Commodities

Oil Prices Rise Amid Concerns Over Russia and Falling U.S. Inventories

Published January 16, 2025

Oil prices continued to climb as worries about potential disruptions in global supply chains associated with Russia have intensified. On Wednesday, Brent crude surpassed $82 a barrel following a 2.6% increase, marking its highest point since July.

The rise in oil prices can be attributed to several factors, including a decline in U.S. commercial crude inventories, which have now decreased for eight consecutive weeks, reaching their lowest levels since April 2022. With U.S. sanctions imposed on Russia's energy sector last week, the market has become increasingly jittery, particularly following warnings from the International Energy Agency (IEA). The IEA has indicated that these sanctions could significantly disrupt Russia's oil supply and distribution networks.

Changing Dynamics in the Oil Market

As a result of these developments, traditional purchasers of Russian crude are seeking alternative supplies. The situation has led to a notable rise in the amount of oil stranded off the coast of China, as traders, refiners, and shippers navigate the complex regulations stemming from the sanctions. In India, state refiners are moving quickly to settle existing contracts for Russian oil to avoid potential disruptions.

Broader Market Implications

Brent crude has experienced a robust 10% increase since the beginning of the year. Factors contributing to this growth include colder weather boosting demand, the ongoing decrease in U.S. inventories, and a multitude of risks tied to transport disruptions. Market participants are also increasingly wary that the incoming Trump administration may impose stricter sanctions on Iran and introduce trade barriers that could further affect oil flows.

In a recent IEA report, it was disclosed that the 160 tankers newly sanctioned by the U.S. last week were responsible for transporting over 1.6 million barrels of Russian oil per day in 2024, accounting for around 22% of the nation's maritime oil exports. The IEA's analysis noted that prior sanctions had proven highly effective, reducing designated tanker activity by as much as 90%.

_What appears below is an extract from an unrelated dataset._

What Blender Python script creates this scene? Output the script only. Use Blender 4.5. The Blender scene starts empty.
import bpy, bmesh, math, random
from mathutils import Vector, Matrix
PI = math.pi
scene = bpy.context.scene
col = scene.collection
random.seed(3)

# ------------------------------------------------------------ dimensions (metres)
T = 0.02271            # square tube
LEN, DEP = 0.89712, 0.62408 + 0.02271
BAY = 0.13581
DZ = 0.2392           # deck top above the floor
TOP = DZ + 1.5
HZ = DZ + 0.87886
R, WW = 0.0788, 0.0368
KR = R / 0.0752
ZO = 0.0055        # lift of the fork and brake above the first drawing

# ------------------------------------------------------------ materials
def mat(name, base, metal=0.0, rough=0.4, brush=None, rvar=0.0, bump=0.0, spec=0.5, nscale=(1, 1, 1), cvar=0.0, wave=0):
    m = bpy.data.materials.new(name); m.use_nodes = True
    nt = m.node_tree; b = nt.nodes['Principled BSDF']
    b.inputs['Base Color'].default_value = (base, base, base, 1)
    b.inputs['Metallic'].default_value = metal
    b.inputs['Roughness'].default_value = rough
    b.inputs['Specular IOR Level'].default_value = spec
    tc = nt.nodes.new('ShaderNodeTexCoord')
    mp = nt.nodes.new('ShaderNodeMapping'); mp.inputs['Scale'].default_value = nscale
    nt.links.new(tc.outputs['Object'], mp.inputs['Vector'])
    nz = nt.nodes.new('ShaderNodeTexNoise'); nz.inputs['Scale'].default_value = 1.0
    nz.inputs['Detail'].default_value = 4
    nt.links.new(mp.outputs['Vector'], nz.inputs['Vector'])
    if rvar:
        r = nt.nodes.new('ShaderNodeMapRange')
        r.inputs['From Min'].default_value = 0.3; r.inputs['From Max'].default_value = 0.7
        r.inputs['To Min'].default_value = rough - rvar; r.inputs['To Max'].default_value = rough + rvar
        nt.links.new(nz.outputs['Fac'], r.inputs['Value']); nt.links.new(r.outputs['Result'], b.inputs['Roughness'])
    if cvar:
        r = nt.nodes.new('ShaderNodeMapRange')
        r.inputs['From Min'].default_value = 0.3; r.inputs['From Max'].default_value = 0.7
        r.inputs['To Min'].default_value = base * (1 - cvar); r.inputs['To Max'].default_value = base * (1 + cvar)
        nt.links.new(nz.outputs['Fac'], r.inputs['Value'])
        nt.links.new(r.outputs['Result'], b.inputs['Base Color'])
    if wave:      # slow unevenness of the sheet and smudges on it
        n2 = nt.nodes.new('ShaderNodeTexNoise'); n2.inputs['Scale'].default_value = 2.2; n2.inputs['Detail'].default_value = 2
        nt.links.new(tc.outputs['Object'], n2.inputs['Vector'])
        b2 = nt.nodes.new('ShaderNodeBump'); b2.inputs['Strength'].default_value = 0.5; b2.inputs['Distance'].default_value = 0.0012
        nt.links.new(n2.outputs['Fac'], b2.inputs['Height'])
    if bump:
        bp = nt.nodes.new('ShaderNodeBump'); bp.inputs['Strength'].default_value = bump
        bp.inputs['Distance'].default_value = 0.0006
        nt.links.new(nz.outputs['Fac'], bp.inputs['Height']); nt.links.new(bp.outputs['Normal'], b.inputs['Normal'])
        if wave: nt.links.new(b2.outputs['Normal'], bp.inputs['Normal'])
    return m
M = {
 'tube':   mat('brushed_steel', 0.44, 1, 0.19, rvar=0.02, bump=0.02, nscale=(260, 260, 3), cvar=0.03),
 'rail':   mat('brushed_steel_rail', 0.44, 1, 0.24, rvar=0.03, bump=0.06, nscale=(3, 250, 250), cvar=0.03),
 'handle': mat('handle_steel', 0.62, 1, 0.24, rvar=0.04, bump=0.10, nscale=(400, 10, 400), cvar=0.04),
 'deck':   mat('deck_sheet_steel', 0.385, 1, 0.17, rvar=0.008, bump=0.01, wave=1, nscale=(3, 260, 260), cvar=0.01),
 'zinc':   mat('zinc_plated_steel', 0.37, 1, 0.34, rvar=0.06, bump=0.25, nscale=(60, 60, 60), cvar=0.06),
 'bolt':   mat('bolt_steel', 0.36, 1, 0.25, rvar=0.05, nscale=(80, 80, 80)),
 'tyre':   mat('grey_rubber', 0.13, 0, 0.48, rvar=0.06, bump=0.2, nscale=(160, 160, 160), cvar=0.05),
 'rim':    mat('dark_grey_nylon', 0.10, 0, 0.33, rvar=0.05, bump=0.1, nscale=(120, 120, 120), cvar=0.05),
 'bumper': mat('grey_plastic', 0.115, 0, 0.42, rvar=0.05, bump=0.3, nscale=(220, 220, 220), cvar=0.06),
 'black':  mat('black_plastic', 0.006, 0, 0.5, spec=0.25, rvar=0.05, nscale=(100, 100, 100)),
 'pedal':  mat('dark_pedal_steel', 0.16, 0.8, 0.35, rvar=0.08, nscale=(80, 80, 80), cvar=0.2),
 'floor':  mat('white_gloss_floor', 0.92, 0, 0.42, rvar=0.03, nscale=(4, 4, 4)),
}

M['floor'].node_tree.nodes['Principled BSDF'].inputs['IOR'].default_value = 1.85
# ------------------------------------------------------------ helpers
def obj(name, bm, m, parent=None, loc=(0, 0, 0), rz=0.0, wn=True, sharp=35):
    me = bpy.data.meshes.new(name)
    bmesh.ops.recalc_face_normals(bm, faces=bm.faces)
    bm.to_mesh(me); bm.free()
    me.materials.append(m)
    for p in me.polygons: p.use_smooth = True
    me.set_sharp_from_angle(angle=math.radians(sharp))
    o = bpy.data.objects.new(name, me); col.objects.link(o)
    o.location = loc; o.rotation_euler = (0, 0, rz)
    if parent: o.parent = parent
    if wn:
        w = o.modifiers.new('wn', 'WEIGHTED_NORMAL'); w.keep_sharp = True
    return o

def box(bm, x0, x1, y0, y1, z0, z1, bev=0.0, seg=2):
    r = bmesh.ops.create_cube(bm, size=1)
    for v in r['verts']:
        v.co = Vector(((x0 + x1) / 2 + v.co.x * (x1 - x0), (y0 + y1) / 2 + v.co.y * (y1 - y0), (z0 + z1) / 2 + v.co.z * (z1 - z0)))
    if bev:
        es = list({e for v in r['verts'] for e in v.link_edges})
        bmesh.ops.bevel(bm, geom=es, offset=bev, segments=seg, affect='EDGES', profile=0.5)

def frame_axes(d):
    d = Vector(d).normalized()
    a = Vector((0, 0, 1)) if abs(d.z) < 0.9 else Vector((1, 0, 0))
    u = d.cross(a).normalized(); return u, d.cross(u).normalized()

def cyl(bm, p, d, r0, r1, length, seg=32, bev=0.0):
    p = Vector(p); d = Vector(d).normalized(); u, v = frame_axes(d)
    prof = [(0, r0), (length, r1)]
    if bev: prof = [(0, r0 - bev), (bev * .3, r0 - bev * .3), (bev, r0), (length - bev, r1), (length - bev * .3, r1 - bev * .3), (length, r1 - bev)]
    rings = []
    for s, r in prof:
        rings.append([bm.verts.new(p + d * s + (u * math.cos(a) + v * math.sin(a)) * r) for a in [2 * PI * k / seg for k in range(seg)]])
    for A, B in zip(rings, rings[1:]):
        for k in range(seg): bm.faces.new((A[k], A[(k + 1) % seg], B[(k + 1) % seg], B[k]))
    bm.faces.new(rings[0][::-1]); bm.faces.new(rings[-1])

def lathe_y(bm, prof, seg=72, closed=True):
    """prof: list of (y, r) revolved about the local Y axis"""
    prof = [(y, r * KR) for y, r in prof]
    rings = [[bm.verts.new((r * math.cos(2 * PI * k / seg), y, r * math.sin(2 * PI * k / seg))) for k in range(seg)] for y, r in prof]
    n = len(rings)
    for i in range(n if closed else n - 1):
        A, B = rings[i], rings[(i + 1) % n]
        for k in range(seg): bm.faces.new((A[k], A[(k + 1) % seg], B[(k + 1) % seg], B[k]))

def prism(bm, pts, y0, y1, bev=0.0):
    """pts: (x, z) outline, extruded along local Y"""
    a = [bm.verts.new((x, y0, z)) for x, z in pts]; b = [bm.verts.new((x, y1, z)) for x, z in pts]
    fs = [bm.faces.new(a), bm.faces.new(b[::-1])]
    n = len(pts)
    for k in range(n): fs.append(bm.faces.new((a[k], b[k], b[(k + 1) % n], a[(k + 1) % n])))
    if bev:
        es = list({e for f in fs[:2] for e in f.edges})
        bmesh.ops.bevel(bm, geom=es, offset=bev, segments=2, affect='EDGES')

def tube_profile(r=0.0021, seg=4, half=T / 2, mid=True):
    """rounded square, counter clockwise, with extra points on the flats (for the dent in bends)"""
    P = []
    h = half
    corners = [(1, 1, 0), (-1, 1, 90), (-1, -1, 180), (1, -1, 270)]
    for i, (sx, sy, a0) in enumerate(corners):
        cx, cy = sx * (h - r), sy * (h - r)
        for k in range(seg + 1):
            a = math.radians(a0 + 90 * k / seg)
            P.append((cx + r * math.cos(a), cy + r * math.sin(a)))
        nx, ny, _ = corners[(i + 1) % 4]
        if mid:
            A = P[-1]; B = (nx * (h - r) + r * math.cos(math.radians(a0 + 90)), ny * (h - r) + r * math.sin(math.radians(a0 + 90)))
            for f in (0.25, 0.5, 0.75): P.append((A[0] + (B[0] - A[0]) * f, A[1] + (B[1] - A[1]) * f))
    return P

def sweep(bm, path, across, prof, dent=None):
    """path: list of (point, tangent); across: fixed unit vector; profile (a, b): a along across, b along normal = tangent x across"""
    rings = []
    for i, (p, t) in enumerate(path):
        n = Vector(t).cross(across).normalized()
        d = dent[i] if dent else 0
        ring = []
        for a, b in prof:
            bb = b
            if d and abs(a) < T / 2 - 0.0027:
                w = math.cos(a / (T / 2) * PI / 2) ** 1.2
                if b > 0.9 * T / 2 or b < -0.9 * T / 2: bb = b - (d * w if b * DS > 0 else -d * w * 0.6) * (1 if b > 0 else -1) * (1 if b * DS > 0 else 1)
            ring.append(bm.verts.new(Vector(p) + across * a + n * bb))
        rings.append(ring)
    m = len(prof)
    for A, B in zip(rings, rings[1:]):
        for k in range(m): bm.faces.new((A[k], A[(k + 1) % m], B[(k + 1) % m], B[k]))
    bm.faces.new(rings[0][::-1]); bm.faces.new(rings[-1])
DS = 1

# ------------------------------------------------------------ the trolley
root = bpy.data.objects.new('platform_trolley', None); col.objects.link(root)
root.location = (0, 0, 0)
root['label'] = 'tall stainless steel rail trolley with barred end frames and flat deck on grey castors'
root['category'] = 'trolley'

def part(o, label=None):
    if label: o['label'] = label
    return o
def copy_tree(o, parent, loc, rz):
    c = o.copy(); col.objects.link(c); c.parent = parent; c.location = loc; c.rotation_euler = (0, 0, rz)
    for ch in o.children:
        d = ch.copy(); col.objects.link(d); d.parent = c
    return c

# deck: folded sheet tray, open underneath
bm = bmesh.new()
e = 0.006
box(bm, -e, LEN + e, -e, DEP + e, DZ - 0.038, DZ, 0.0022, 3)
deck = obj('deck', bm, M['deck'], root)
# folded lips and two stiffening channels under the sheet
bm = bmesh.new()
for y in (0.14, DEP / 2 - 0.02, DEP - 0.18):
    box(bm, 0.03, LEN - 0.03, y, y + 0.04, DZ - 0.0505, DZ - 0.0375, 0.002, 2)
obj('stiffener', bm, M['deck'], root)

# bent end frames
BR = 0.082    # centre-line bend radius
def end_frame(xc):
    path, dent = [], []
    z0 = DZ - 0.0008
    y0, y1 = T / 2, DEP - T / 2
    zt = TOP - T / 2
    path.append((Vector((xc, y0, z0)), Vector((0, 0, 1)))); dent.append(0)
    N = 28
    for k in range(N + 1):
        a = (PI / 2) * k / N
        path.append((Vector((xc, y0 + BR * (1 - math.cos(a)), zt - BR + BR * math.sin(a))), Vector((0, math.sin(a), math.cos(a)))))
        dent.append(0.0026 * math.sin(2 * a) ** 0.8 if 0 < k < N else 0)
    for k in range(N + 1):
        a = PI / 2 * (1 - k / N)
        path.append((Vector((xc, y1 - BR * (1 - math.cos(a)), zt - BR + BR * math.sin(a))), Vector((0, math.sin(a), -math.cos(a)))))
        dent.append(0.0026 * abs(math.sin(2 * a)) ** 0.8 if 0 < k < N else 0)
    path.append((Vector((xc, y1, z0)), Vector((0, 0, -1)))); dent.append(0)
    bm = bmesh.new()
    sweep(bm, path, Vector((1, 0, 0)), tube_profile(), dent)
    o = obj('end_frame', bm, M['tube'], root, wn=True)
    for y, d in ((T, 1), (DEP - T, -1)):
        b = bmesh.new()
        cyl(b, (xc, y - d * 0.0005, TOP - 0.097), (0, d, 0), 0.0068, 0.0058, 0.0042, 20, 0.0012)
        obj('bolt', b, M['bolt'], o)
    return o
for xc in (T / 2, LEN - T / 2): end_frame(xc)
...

The falling inventories in the U.S. highlight a tightening physical market, with the WTI prompt spread—representing the difference between its two nearest contracts—widening to $1.34 a barrel. This backwardation pattern suggests a bullish outlook, especially when compared to 42 cents a month prior. Notably, the recent spike in crude prices occurred concurrently with a ceasefire agreement between Israel and Hamas. This truce, which will take effect this Sunday for a duration of six weeks, marks a significant development in the context of the ongoing conflict that had lasted for 15 months.